* PROMPT
Print, word for word, the opening line of the data below and every line after it through the line that contains "sc.camera = cam", but not the pictures.

Scripts that build scenes:
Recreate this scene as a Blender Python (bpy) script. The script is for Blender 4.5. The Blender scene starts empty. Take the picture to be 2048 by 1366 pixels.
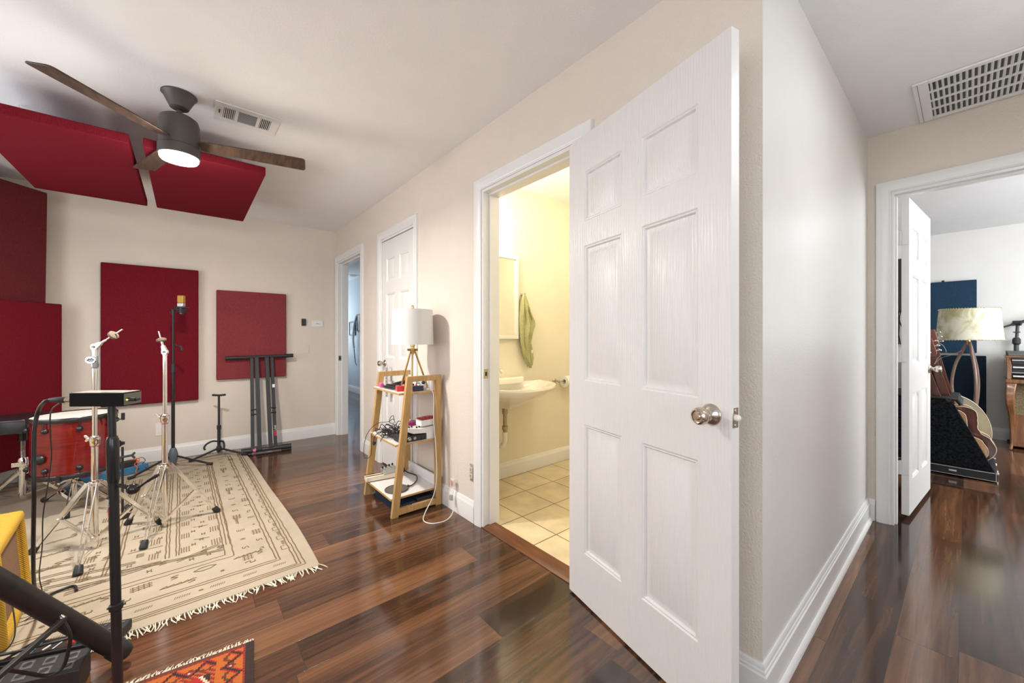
import bpy, bmesh, math, random
from mathutils import Vector, Matrix
random.seed(7)
sc = bpy.context.scene
COL = sc.collection
PI = math.pi
V = Vector

# ------------------------------------------------------------------ camera
cam_d = bpy.data.cameras.new('camera')
cam = bpy.data.objects.new('camera', cam_d)
COL.objects.link(cam)
cam.location = (0, 0, 1.1575)
cam.rotation_euler = (PI/2, 0, math.radians(-40.19))
cam_d.sensor_width = 36
cam_d.lens = 770/2048*36
cam_d.shift_y = -6.4/2048
cam_d.clip_start = 0.02
sc.camera = cam

# ------------------------------------------------------------------ world, exposure
w = bpy.data.worlds.new('world'); sc.world = w; w.use_nodes = True
w.node_tree.nodes['Background'].inputs[0].default_value = (0.75, 0.85, 1, 1)
w.node_tree.nodes['Background'].inputs[1].default_value = 1.0
sc.view_settings.view_transform = 'Standard'
sc.view_settings.look = 'None'
sc.view_settings.exposure = 0.85
sc.view_settings.gamma = 1
sc.view_settings.use_curve_mapping = False

def area(name, loc, target, size, size_y, power, col, spread=180):
    l = bpy.data.lights.new(name, 'AREA'); l.shape = 'RECTANGLE'
    l.size = size; l.size_y = size_y; l.energy = power; l.color = col; l.spread = math.radians(spread)
    o = bpy.data.objects.new(name, l); COL.objects.link(o); o.location = loc
    o.rotation_euler = (V(target)-V(loc)).to_track_quat('-Z', 'Y').to_euler()
    return o
def point(name, loc, power, col, r=.05):
    l = bpy.data.lights.new(name, 'POINT'); l.energy = power; l.color = col; l.shadow_soft_size = r
    o = bpy.data.objects.new(name, l); COL.objects.link(o); o.location = loc
    return o
# daylight through the windows behind the camera and at the left of the room; the side one is added
area('daylight_south_window', (0.0, -2.27, 1.45), (0.0, 2.6, 1.9), 1.7, 1.3, 16, (.93, .96, 1))
area('daylight_left_window', (-1.50, -0.35, 1.35), (1.2, 0.6, 1.3), 1.5, .9, 9, (.95, .97, 1))
area('added_side_fill', (-1.50, 3.0, 1.3), (1.4, 3.2, 1.1), 1.6, .9, 13, (.95, .97, 1))  # fill through an added window, to even out the deeper half of the room
area('daylight_east_window', (5.2, -2.57, 1.5), (5.2, 0, 1.9), 1.8, 1.4, 60, (.90, .95, 1))
area('daylight_office_window', (2.1, 9.56, 1.5), (2.1, 5, 1.2), 1.0, 1.3, 14, (.78, .90, 1))
# lamps of the place; the two hall lights are unseen and added
fl = area('fan_lamp_light', (-.03, 2.68, 2.084), (-.03, 2.68, 0), .15, .15, 26, (1, .93, .84)); fl.data.shape = 'DISK'
point('fan_lamp_glow', (-.03, 2.68, 2.05), 6, (1, .93, .84), .06)
hl = area('added_hall_light', (1.95, -.38, 2.37), (1.95, -.38, 0), .26, .26, 4.5, (.92, .96, 1)); hl.data.shape = 'DISK'  # added lamp out of view, brightens the hall wall
point('hall_ceiling_fill', (2.2, -.48, 2.15), 2.0, (.90, .95, 1), .10)  # fill without a fixture, added to lift the hall ceiling
point('bath_vanity_light', (1.72, 2.30, 2.02), 8.5, (1, .88, .64), .06)
point('bath_ceiling_light', (2.45, 1.45, 2.25), 10.5, (1, .88, .64), .09)
point('music_room_ceiling_light', (5.0, -1.3, 2.25), 16, (.94, .97, 1), .1)

# ------------------------------------------------------------------ materials
MATS = {}
def nodes_of(name):
    m = bpy.data.materials.new(name); m.use_nodes = True
    nt = m.node_tree; return m, nt, nt.nodes['Principled BSDF'], nt.nodes.new('ShaderNodeTexCoord')
def mat(name, col, rough=.5, metal=0, bump=0, bscale=200, var=0, vscale=6, coat=0, sheen=0, stretch=None, emit=None, estr=0, trans=0, alpha=1, spec=None, detail=3):
    """principled with procedural colour variation and bump"""
    if name in MATS: return MATS[name]
    m, nt, b, tc = nodes_of(name)
    L = nt.links.new
    b.inputs['Base Color'].default_value = (*col, 1)
    b.inputs['Roughness'].default_value = rough; b.inputs['Metallic'].default_value = metal
    b.inputs['Coat Weight'].default_value = coat; b.inputs['Sheen Weight'].default_value = sheen
    b.inputs['Transmission Weight'].default_value = trans; b.inputs['Alpha'].default_value = alpha
    if spec is not None: b.inputs['Specular IOR Level'].default_value = spec
    if emit: b.inputs['Emission Color'].default_value = (*emit, 1); b.inputs['Emission Strength'].default_value = estr
    src = tc.outputs['Object']
    if stretch:
        mp = nt.nodes.new('ShaderNodeMapping'); mp.inputs['Scale'].default_value = stretch
        L(src, mp.inputs[0]); src = mp.outputs[0]
    n = nt.nodes.new('ShaderNodeTexNoise'); n.inputs['Scale'].default_value = vscale; n.inputs['Detail'].default_value = 4
    L(src, n.inputs['Vector'])
    mx = nt.nodes.new('ShaderNodeMix'); mx.data_type = 'RGBA'
    v = max(var, .015)
    mx.inputs['A'].default_value = (*[c*(1-v) for c in col], 1); mx.inputs['B'].default_value = (*[min(1, c*(1+v)) for c in col], 1)
    rp = nt.nodes.new('ShaderNodeMapRange'); rp.inputs['From Min'].default_value = .3; rp.inputs['From Max'].default_value = .7
    L(n.outputs['Fac'], rp.inputs['Value']); L(rp.outputs[0], mx.inputs['Factor']); L(mx.outputs['Result'], b.inputs['Base Color'])
    if bump:
        n2 = nt.nodes.new('ShaderNodeTexNoise'); n2.inputs['Scale'].default_value = bscale; n2.inputs['Detail'].default_value = detail
        L(src, n2.inputs['Vector'])
        bp = nt.nodes.new('ShaderNodeBump'); bp.inputs['Strength'].default_value = bump; bp.inputs['Distance'].default_value = .004
        L(n2.outputs['Fac'], bp.inputs['Height']); L(bp.outputs[0], b.inputs['Normal'])
    MATS[name] = m
    return m
WALL = mat('wall_paint', (.73, .652, .565), .75, bump=.55, bscale=150, detail=2)
WALLH = mat('lightened_wall_paint', (.76, .745, .715), .30, bump=.16, bscale=170, detail=2)  # same paint as WALL, lightened to stand in for brighter, cooler hall light
WALLBR = WALL
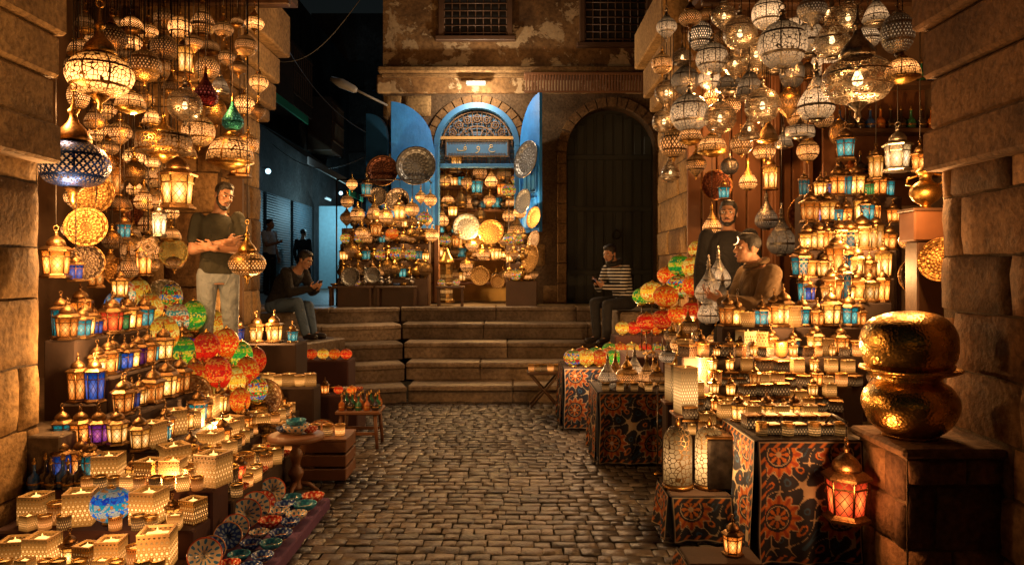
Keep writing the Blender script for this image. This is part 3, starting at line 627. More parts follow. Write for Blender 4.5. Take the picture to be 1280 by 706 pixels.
b=MB(); blocks(b,(2.03,3.7,0),(1,0,0),(0,0,1),(0,-1,0),.5,.74,.28,.4); b.build('end_facing',M_stoned,pr)
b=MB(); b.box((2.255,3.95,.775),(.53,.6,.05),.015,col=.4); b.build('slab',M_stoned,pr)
ls=thing('left_shop','dim shop recess behind the hanging lamps on the left','shop')
b=MB(); b.box((-4.4,5.8,2.4),(.1,3.4,4.8)); b.box((-3.6,7.5,2.4),(1.6,.05,4.8)); b.build('wall',plain('shop_wall_brown',(.09,.048,.022),.8),ls)
b=MB(); b.box((-3.4,5.8,4.45),(2.4,3.2,.08))
for i in range(7): b.box((-3.2,4.6+i*.42,4.38),(2.,.08,.09),.01)
b.build('ceiling_beams',M_wood,ls)
b=MB(); b.box((-3.55,5.8,.35),(1.7,3.,.74),.01); b.build('raised_floor',M_step,ls)
rs=thing('right_shop','wood lined shop recess behind the hanging lamps on the right','shop')
b=MB(); b.box((4.1,6.3,2.5),(.1,4.2,5.)); b.build('wall',plain('shop_wall_dark',(.08,.045,.022),.8),rs)
b=MB()
for i in range(12): b.box((2.07+i*.17,8.19,2.6),(.155,.05,5.),.01)
b.build('panelling',M_wood2,rs)
b=MB(); b.box((3.1,6.4,4.5),(2.4,3.8,.08))
for i in range(9): b.box((3.,4.7+i*.42,4.42),(2.2,.08,.09),.01)
b.build('ceiling_beams',M_wood,rs)
for x in(2.95,3.32):
    b=MB(); b.box((x,8.1,2.6),(.12,.12,5.),.02); b.box((x,8.02,2.6),(.06,.05,5.),.01); b.build('door_post',M_wood2,rs)
b=MB(); b.box((2.9,6.4,.3),(2.3,3.6,.6),.01); b.build('raised_floor',M_step,rs)
sh=thing('wall_shelf','dark wooden wall shelves of bottles at the back of the right shop','shelf',(0,0,0))
for z in(2.62,3.05,3.5): MB().box((3.6,6.95,z),(1.,.22,.04),.006).build('shelf_board',M_wood,sh)
MB().box((3.6,7.08,3.05),(1.1,.03,1.4),.005).build('back_board',M_wood2,sh)
for z,w in((2.64,'on the lowest wall shelf of right shop'),(3.07,'on the middle wall shelf of right shop'),(3.52,'on the top wall shelf of right shop')):
    for i in range(10):
        c_=R.choice(['dark','dark','green','amber','blue']); inst('bottle',c_,f'small {c_} bottle',w,'bottles on the right shop wall shelves',(3.15+i*.098,6.92,z),.045,sit=True)
# ---- alley buildings
al=thing('alley_building','dark shuttered building along the left side of the alley','building')
b=MB(); b.box((-7.0,19.,5.),(1.,22.,10.),0); b.build('wall',M_alley,al)
for i,(y0,y1) in enumerate(((16.6,18.6),(18.9,20.9),(21.2,23.2))):
    s0=MB(); s0.box((-6.47,(y0+y1)/2,2.5),(.06,y1-y0,2.6),.01)
    f=s0.build('shutter',M_slate,al); s1=MB()
    for k in range(38): s1.tube([(-6.435,y0,1.25+k*.068),(-6.435,y1,1.25+k*.068)],.014,5)
    s1.build('slats',M_slate,f)
for y0,y1,z,m in((15.5,18.3,5.6,M_green),(18.3,22.5,4.6,M_canvas),(23.,25.,4.3,M_green)):
    a=MB(); a.add([(-6.48,y0,z+.9),(-6.48,y1,z+.9),(-5.2,y1,z),(-5.2,y0,z)],[(0,1,2,3)],None,False); aw=a.build('awning',M_canvas,al)
    MB().box((-5.19,(y0+y1)/2,z-.06),(.04,y1-y0,.2),.01).build('valance',m,aw)
for y0 in(15.,17.5,20.,22.5):
    for z in(6.9,8.8): MB().box((-6.47,y0,z),(.08,.9,1.3),.01).build('window',M_dark,al)
for y0,y1,z in((18.8,20.6,6.1),(22.8,24.4,5.6)):
    o=MB().box((-6.1,(y0+y1)/2,z+.8),(.78,y1-y0,1.7),.02).build('bay',M_wood,al,'overhanging wooden bay')
    l=MB()
    for k in range(9): l.box((-5.7,y0+.1+(y1-y0-.2)*k/8,z+.9),(.03,.05,1.2),.006)
    for zz in(.3,.9,1.5): l.box((-5.695,(y0+y1)/2,z+zz),(.03,y1-y0,.06),.006)
    l.build('screen',M_wood2,o)
en=thing('end_building','shadowy building closing the far end of the alley','building')
b=MB(); b.box((-5.,29.,6.),(6.,.6,12.),0); b.build('wall',M_alley,en)
for x in(-6.2,-5.2,-4.2):
    for z in(5.,7.,9.5):
        w=MB().box((x,28.68,z),(.6,.06,1.1),.01).build('window',M_dark,en)
        MB().box((x,28.63,z-.58),(.74,.1,.06),.01).build('sill',M_alley,w)
MB().box((-4.6,28.66,2.4),(1.1,.06,2.4),.01).build('door',plain('lit_blue_door',(.08,.3,.4),.6),en)
b=MB(); b.box((-5.75,23.6,2.5),(1.1,.3,2.7),.02); b.box((-5.75,23.43,2.3),(.06,.05,2.2),.005); tag(b.build('wall_panel',M_pale),'pale turquoise lit doorway panel at the end of the alley','panel')
mk2=thing('market_stall','dim stall of goods under a blue awning at the alley end','stall',(-4.3,24.,1.152))
MB().box((0,0,.45),(1.2,.7,.9),.02).build('counter',M_slate,mk2); a=MB(); a.add([(-.8,-.5,2.1),(.8,-.5,2.1),(.8,.5,2.6),(-.8,.5,2.6)],[(0,1,2,3)],None,False); a.build('awning',M_blue,mk2)
for x in(-.7,.7): MB().tube([(x,-.4,0),(x,-.4,2.12)],.03,6).build('post',M_iron,mk2)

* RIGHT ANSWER
Recreate this scene as a Blender Python (bpy) script. The script is for Blender 4.5. The Blender scene starts empty. Take the picture to be 2048 by 1366 pixels.
import bpy, bmesh, math, random
from mathutils import Vector, Matrix
random.seed(7)
sc = bpy.context.scene
COL = sc.collection
PI = math.pi
V = Vector

# ------------------------------------------------------------------ camera
cam_d = bpy.data.cameras.new('camera')
cam = bpy.data.objects.new('camera', cam_d)
COL.objects.link(cam)
cam.location = (0, 0, 1.1575)
cam.rotation_euler = (PI/2, 0, math.radians(-40.19))
cam_d.sensor_width = 36
cam_d.lens = 770/2048*36
cam_d.shift_y = -6.4/2048
cam_d.clip_start = 0.02
sc.camera = cam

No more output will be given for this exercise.